Given exercise: Repeat the whole listing below, word for word.

Provided data:
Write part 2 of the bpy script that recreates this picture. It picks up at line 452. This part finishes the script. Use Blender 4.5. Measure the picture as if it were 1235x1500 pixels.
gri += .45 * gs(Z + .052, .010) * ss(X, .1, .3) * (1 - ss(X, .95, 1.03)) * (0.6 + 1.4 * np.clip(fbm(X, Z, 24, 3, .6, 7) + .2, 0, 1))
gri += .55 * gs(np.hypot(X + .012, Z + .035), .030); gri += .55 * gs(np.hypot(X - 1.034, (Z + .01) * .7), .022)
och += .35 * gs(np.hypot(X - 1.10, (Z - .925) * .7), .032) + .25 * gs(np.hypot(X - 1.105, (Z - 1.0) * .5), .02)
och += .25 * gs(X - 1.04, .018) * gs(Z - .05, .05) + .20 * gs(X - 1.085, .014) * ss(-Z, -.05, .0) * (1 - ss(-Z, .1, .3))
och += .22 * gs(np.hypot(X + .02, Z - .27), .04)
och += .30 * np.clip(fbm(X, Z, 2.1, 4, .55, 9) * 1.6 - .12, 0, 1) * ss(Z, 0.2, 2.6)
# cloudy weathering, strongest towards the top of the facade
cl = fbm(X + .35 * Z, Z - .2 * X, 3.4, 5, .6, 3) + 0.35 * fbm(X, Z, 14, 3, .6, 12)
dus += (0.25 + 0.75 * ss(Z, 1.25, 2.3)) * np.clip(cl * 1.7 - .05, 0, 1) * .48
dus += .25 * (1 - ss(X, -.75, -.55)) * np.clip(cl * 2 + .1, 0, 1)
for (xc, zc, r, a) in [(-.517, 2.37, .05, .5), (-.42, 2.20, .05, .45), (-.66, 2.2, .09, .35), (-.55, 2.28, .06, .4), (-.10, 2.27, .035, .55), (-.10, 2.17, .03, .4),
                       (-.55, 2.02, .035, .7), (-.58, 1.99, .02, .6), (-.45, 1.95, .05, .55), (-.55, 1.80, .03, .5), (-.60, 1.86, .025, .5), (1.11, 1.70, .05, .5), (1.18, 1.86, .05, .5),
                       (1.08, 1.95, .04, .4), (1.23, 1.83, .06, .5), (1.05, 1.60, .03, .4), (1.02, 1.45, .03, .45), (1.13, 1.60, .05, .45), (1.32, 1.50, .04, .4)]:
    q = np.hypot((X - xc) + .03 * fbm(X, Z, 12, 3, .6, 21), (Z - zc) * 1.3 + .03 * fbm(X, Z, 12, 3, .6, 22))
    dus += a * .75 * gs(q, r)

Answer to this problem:
Write part 2 of the bpy script that recreates this picture. It picks up at line 452. This part finishes the script. Use Blender 4.5. Measure the picture as if it were 1235x1500 pixels.
gri += .45 * gs(Z + .052, .010) * ss(X, .1, .3) * (1 - ss(X, .95, 1.03)) * (0.6 + 1.4 * np.clip(fbm(X, Z, 24, 3, .6, 7) + .2, 0, 1))
gri += .55 * gs(np.hypot(X + .012, Z + .035), .030); gri += .55 * gs(np.hypot(X - 1.034, (Z + .01) * .7), .022)
och += .35 * gs(np.hypot(X - 1.10, (Z - .925) * .7), .032) + .25 * gs(np.hypot(X - 1.105, (Z - 1.0) * .5), .02)
och += .25 * gs(X - 1.04, .018) * gs(Z - .05, .05) + .20 * gs(X - 1.085, .014) * ss(-Z, -.05, .0) * (1 - ss(-Z, .1, .3))
och += .22 * gs(np.hypot(X + .02, Z - .27), .04)
och += .30 * np.clip(fbm(X, Z, 2.1, 4, .55, 9) * 1.6 - .12, 0, 1) * ss(Z, 0.2, 2.6)
# cloudy weathering, strongest towards the top of the facade
cl = fbm(X + .35 * Z, Z - .2 * X, 3.4, 5, .6, 3) + 0.35 * fbm(X, Z, 14, 3, .6, 12)
dus += (0.25 + 0.75 * ss(Z, 1.25, 2.3)) * np.clip(cl * 1.7 - .05, 0, 1) * .48
dus += .25 * (1 - ss(X, -.75, -.55)) * np.clip(cl * 2 + .1, 0, 1)
for (xc, zc, r, a) in [(-.517, 2.37, .05, .5), (-.42, 2.20, .05, .45), (-.66, 2.2, .09, .35), (-.55, 2.28, .06, .4), (-.10, 2.27, .035, .55), (-.10, 2.17, .03, .4),
                       (-.55, 2.02, .035, .7), (-.58, 1.99, .02, .6), (-.45, 1.95, .05, .55), (-.55, 1.80, .03, .5), (-.60, 1.86, .025, .5), (1.11, 1.70, .05, .5), (1.18, 1.86, .05, .5),
                       (1.08, 1.95, .04, .4), (1.23, 1.83, .06, .5), (1.05, 1.60, .03, .4), (1.02, 1.45, .03, .45), (1.13, 1.60, .05, .45), (1.32, 1.50, .04, .4)]:
    q = np.hypot((X - xc) + .03 * fbm(X, Z, 12, 3, .6, 21), (Z - zc) * 1.3 + .03 * fbm(X, Z, 12, 3, .6, 22))
    dus += a * .75 * gs(q, r)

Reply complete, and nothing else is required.